Немецкую переписку отца я вела до самой его кончины (1913 г.).
Теперь расскажу о страшном его и матери, всех нас, горе, когда зимой 1904–1905 года сгорела часть коллекций музея (очевидно, та деревянная скульптура, которую и заказывали в Германии). Мне кажется, это было на Рождество, потому что отец был с нами во Фрейбурге. Телеграмма. Отец молча передает матери. Помню ее задохнувшийся, захлебнувшийся голос, без слов, кажется: «А-ах!» И отцовское – она тогда была уже очень больна – умиротворяющее, смиренное, бесконечно-разбитое: «Ничего. Даст Бог. Как-нибудь». (Телеграмма, сгоряча, была: музей горит.) И его безмолвные слезы, от которых мы с Асей, никогда не видевшие его плачущим, в каком-то ужасе отвернулись.
Мать до последней секунды помнила музей и, умирая, последним голосом, из последних легких пожелала отцу счастливого завершения его (да и ее!) детища. Думаю, что не одних нас, выросшими, видела она предсмертным оком.

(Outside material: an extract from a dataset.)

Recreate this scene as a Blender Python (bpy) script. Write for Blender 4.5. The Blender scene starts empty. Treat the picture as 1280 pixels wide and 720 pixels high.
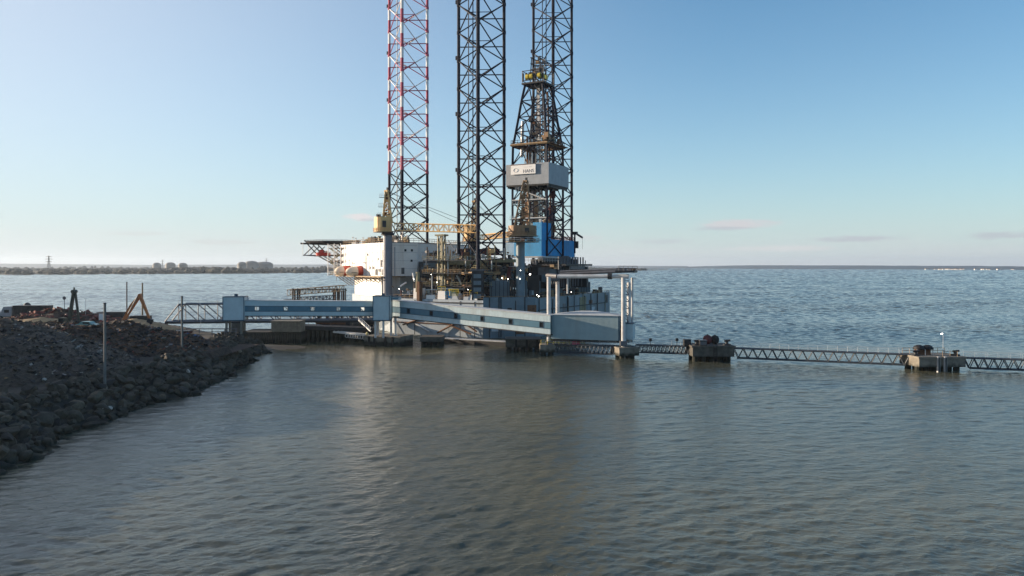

Говоря о матери, не могу не упомянуть ее отца, моего деда, Александра Даниловича Мейна, еще до старушкиных тысяч, до клейневского плана, до всякой зримости и осязаемости, в отцовскую мечту – поверившего, его в ней, уже совсем больным, неустанно поддерживавшего и оставившего на музей часть своего состояния. Так что спокойно могу сказать, что по-настоящему заложен был музей в доме моего деда, А.Д. Мейна, в Неопалимовском переулке, на Москве-реке. Все они умерли, и я должна сказать.
Август 1933
Лавровый венок
(Памяти проф. И.В. Цветаева)
Года за два до открытия музея отцу предложили переехать на казенную директорскую квартиру только что отстроенную. «Подумайте, Иван Владимирович, – соблазняла наша старая экономка Олимпиевна, – просторная, покойная, все комнаты в ряд, кухня тут же – и через двор носить не нужно, электричество – и ламп наливать не нужно, и ванна – ив баню ходить не нужно – все под рукой… А этот – сдать…» – «Сдать, сдать! – с неожиданным раздражением отозвался отец. – Я всю жизнь провел на высокой ноте! – И, уже самому себе, отъединенно: – В этом доме родились все мои дети… Сам тополя сажал… – И совсем уже тихо, почти неслышно, а для экономки и вовсе непонятно: – Я на это дело положил четырнадцать лет жизни… Зачем мне электричество?! А квартиру отдать семейным служащим, как раз четыре квартирки выйдут, отличные… Две комнаты и по кухонке…» – Так и было сделано.
В эту же весну отец из Германии привез от себя музею – очередной подарок: машинку для стрижки газона. – «А таможне не платил, ни-ни. Упаковал ее в ящичек, сверху заложил книжками и поставил в ноги. – “А это что у вас здесь?” – “Это?” – “Греческие книжки”. – Ну, видят – профессор, человек пожилой, одет скромно, врать не будет. Что такому и возить, как не греческие книжки! Не парфюмерию же. Так и провез без пошлины. Помилуйте! Да на пошлину вторую такую стрижку купить можно». (Никогда не забуду, как он на самосеяном газоне перед музеем – первый – ревниво, почтительно, старательно и неумело, ее пробовал.) Думаю, что это был единственный за жизнь противозаконный поступок моего отца. Впрочем, он для музея был готов на несравненно – большее, во всяком случае – дольше. Сидит он у какой-нибудь москворецкой купчихи, потягивает чаек и улещает: – «Таким-то образом, матушка, всем и радость, и польза будет. А что племянник? Племянник все равно промотает». Старушка: – «Неужели?» – «Как Бог свят – промотает. Пропьет или в карты пропустит». Старушка, упавшим голосом: – «Пропустит». Отец: – «А покойник их небось по полтиннику собирал. Племянник пусть сам наработает. Я ведь тоже в детстве босиком бегал…» Помню, что таким способом, только на этот раз у старушки высокопоставленной, отец, в конце очень долгих концов, отстоял для музея прекрасный подлинник: мраморную голову императора Тита, которая и поныне украшает музей.